De este lado de la frontera, esa discusión quedo zanjada hace tiempo. Los ministros de la Suprema Corte tienen un mandato de 15 años y su nombramiento se realiza de manera escalonada. De aprobarse la reforma judicial de AMLO en su forma actual, los nuevos ministros ocuparán su cargo durante 12 improrrogables años.

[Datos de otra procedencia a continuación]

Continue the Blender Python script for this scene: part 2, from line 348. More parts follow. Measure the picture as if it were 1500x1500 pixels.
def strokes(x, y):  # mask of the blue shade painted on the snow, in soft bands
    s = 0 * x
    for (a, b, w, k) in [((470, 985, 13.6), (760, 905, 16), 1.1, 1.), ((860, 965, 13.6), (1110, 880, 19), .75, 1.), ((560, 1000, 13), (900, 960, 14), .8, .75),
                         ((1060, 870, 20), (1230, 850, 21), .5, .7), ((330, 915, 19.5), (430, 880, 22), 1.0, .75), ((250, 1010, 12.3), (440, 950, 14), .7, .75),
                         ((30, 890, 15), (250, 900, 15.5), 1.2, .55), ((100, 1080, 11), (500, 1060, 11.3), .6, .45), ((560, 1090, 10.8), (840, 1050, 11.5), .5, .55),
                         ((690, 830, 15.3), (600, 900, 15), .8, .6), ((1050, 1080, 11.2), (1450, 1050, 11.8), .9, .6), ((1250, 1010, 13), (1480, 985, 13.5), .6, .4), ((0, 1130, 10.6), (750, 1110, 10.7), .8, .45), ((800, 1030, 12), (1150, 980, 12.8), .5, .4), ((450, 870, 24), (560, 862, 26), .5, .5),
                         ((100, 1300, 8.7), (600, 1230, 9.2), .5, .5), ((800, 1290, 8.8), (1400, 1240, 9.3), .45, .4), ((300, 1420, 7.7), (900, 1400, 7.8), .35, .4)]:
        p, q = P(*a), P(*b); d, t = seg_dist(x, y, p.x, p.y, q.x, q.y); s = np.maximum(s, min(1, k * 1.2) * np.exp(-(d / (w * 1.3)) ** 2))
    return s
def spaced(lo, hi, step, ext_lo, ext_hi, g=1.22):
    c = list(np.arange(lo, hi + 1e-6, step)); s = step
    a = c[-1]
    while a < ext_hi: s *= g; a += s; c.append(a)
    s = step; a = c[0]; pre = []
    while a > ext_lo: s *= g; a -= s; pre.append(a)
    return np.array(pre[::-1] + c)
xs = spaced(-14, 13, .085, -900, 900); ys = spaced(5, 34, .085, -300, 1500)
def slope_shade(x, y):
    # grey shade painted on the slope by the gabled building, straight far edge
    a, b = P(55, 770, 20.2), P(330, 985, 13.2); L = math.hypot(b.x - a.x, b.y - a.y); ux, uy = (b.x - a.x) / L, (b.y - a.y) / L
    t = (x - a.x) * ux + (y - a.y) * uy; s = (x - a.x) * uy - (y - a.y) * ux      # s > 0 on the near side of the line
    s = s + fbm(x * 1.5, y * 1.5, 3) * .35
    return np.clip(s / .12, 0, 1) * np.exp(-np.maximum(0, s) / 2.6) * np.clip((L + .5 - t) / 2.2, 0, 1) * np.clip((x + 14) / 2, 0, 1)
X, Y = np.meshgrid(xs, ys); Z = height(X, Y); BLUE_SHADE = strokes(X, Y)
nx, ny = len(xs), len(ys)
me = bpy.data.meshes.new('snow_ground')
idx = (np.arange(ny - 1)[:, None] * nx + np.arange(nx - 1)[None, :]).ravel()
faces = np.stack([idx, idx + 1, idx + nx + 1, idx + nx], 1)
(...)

La tercera propuesta es la implementación de un código de ética vinculante para los nueve jueces de la Corte Suprema. No es que el tribunal carezca de un manual de conducta, sino que hasta ahora lo han considerado voluntario, opcional. De aprobarse la iniciativa de Biden, los jueces de la Suprema Corte de EE UU deberán revelar los regalos que reciben y excusarse de conocer asuntos en los que tengan conflictos de intereses. Lo normal, lo sensato. Esta iniciativa responde directamente a los recientes escándalos de corrupción que han salpicado a los ministros del país de Estados Unidos y que han terminado en intentos de juicio político en su contra. Pasa hasta en las mejores familias.
En este ámbito, en México el pasto no es más verde. Aunque el Poder Judicial de la Federación posee un Código de Ética, su aplicación es —por decirlo suavecito —arbitraria. El Consejo de la Judicatura Federal —presidido por la misma persona que encabeza la SCJN— sanciona con parsimonia y siguiendo la máxima juarista: para los amigos justicia y gracia, para los enemigos la ley a secas.

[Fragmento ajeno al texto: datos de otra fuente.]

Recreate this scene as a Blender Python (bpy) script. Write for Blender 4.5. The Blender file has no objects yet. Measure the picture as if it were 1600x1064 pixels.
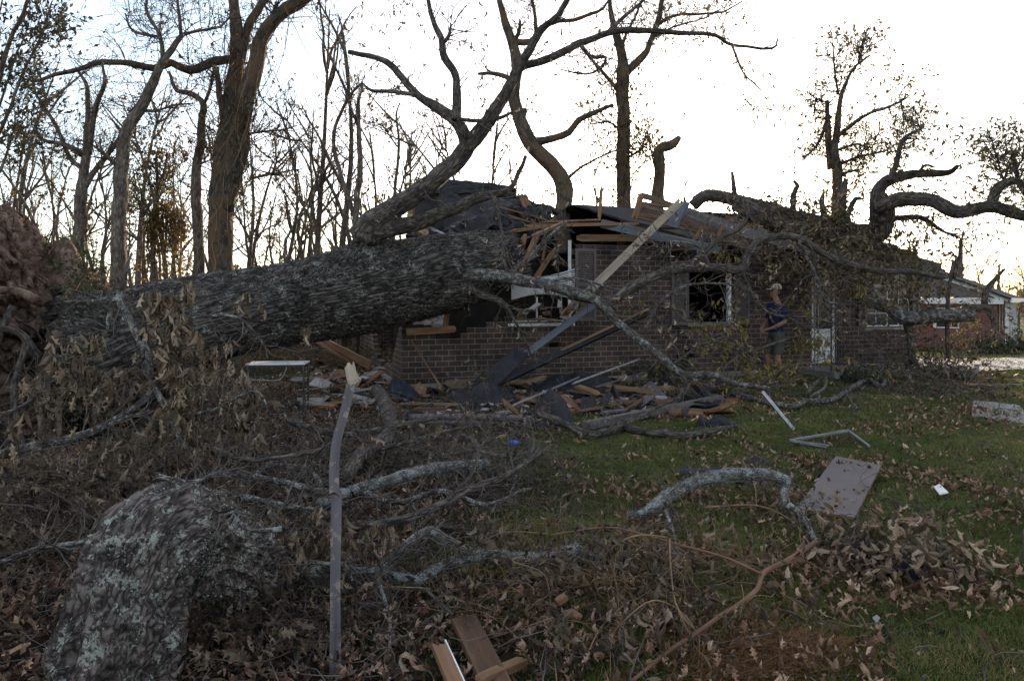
import bpy, math, random
import numpy as np
from mathutils import Vector

# ------------------------------------------------------------------ camera, sky, sun
scene = bpy.context.scene
F, HZ, CH = 1067.0, 468.0, 1.65            # focal length in photo pixels, horizon row, eye height
cam = bpy.data.objects.new('camera', bpy.data.cameras.new('camera'))
scene.collection.objects.link(cam)
cam.location = (0, 0, CH)
cam.rotation_euler = (math.radians(90), 0, 0)
cam.data.sensor_width = 36
cam.data.lens = F / 1600 * 36
cam.data.shift_y = -(532 - HZ) / 1600
cam.data.clip_start, cam.data.clip_end = 0.05, 2000
scene.camera = cam

SUN_EL, SUN_AZ = math.radians(7.0), math.radians(14.0)     # ahead of the camera, a little to the right
world = bpy.data.worlds.new('World')
scene.world = world
world.use_nodes = True
wn, wl = world.node_tree.nodes, world.node_tree.links
wn.clear()
wo = wn.new('ShaderNodeOutputWorld'); wb = wn.new('ShaderNodeBackground')
sky = wn.new('ShaderNodeTexSky'); sky.sky_type = 'NISHITA'; sky.sun_disc = False
sky.sun_elevation = SUN_EL; sky.sun_rotation = SUN_AZ
sky.air_density = 1.0; sky.dust_density = 1.2; sky.ozone_density = 2.0
wtc = wn.new('ShaderNodeTexCoord'); wmp = wn.new('ShaderNodeMapping'); wmp.inputs['Scale'].default_value = (1, 1, 2.6)
wnz = wn.new('ShaderNodeTexNoise'); wnz.inputs['Scale'].default_value = 2.2; wnz.inputs['Detail'].default_value = 7
wrp = wn.new('ShaderNodeMapRange'); wrp.inputs[1].default_value = .42; wrp.inputs[2].default_value = .68
wrp.inputs[3].default_value = .22; wrp.inputs[4].default_value = .9
wbw = wn.new('ShaderNodeRGBToBW'); wmx = wn.new('ShaderNodeMix'); wmx.data_type = 'RGBA'
wml = wn.new('ShaderNodeMix'); wml.data_type = 'RGBA'; wml.blend_type = 'MULTIPLY'; wml.inputs[0].default_value = 1
wml.inputs[7].default_value = (.62, .59, .58, 1)
wad = wn.new('ShaderNodeMix'); wad.data_type = 'RGBA'; wad.blend_type = 'ADD'; wad.inputs[0].default_value = 1; wad.inputs[7].default_value = (2.05, 1.97, 2.02, 1)
wl.new(wml.outputs[2], wad.inputs[6])
wl.new(wtc.outputs['Generated'], wmp.inputs[0]); wl.new(wmp.outputs[0], wnz.inputs['Vector'])
wl.new(wnz.outputs['Fac'], wrp.inputs[0]); wl.new(wrp.outputs[0], wmx.inputs[0])
wl.new(sky.outputs[0], wbw.inputs[0]); wl.new(wbw.outputs[0], wml.inputs[6])
wl.new(sky.outputs[0], wmx.inputs[6]); wl.new(wad.outputs[2], wmx.inputs[7])
wl.new(wmx.outputs[2], wb.inputs[0]); wb.inputs[1].default_value = 0.10
wl.new(wb.outputs[0], wo.inputs[0])

sl = bpy.data.lights.new('sun', 'SUN'); sl.energy = 2.0; sl.angle = math.radians(0.5); sl.color = (1, .78, .55)
sun = bpy.data.objects.new('sun', sl); scene.collection.objects.link(sun)
_d = Vector((math.sin(SUN_AZ) * math.cos(SUN_EL), math.cos(SUN_AZ) * math.cos(SUN_EL), math.sin(SUN_EL)))
sun.rotation_euler = _d.to_track_quat('Z', 'Y').to_euler()
sun.location = (20, 60, 12)
scene.view_settings.view_transform = 'Standard'; scene.view_settings.look = 'None'
scene.view_settings.exposure = 2.5; scene.view_settings.gamma = 1; scene.view_settings.use_curve_mapping = False
scene.cycles.max_bounces = 5; scene.cycles.diffuse_bounces = 3; scene.cycles.glossy_bounces = 2
scene.cycles.transparent_max_bounces = 8; scene.cycles.use_denoising = True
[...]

El poder judicial de EE.UU, al igual que el nuestro, se encuentra sumido en una crisis ética y de legitimidad. No es secreto que Trump lo ha llenado de perfiles conservadores, aprovechando un Congreso republicano que, extraordinariamente, le permitió ratificar un número de jueces federales mayor al de cualquier presidente promedio. Él lo llama “su legado”. Académicos y demócratas coinciden: la actuación de Trump sobre el poder judicial ha vuelto a este partisano y poco diverso.
En Estados Unidos, el poder judicial —incapaz de autocontenerse, de evolucionar, o de realizar cualquier ejercicio de autocrítica— se dirige hacia las urnas. Cualquier parecido con lo que ocurre en México es mera coincidencia.